IFLA works both within our organisation and with partners to build capacity across the global library field to deliver on the human right of cultural participation.

Through their collections, spaces, staff and programming, libraries make a huge contribution to the cultural life of their communities. They allow for the sharing of ideas and the creation of new ones, facilitating dialogue.

Libraries driving creativity

Key to meaningful access to information is the freedom and encouragement to create. Libraries have long supported authors both in preparing and promoting their work, but increasingly also provide the space, support and resources for people of all ages to explore and develop their own ideas.

From creative writing classes to makerspaces, libraries help users discover their potential, and in doing so, contribute to creativity and innovation.

IFLA both supports professional practice exchange here, and acts to ensure that this work of libraries is fully recognised and supported.

Libraries as hubs of cultural diversity

Access to, and participation in, diverse cultural life is a vital component of building peace, stability, and development.

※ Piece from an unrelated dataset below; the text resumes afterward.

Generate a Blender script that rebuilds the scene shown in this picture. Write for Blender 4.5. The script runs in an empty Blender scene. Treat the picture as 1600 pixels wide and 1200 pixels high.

However, intolerance and ignorance of diversity remain a reality and present a real threat not just to the realisation of cultural rights, but to all rights.

Libraries can help by acting as multicultural hubs, promoting peace and respect for freedom, democracy, human rights, and dignity through building understanding.

IFLA works to help libraries find the most effective ways of promoting cultural diversity, in line with their mission to serve all members of their communities.

Libraries overcoming barriers

IFLA advocates in particular for the role of libraries in overcoming barriers to access to culture, such as limited financial resources, insufficient education opportunities, or a lack of internet access.

This is in line with the mission of libraries to make collections and services accessible for all citizens, including groups such as children and young people, the elderly, people with special needs, migrants, and others.

Library work around literacy, as well as that focused on user groups with specific needs and skills, also plays a key role in enabling people to participate not only in cultural life, but in all aspects of life.

We carry out this work through our engagement with UNESCO, as well as through ongoing research and sharing of examples.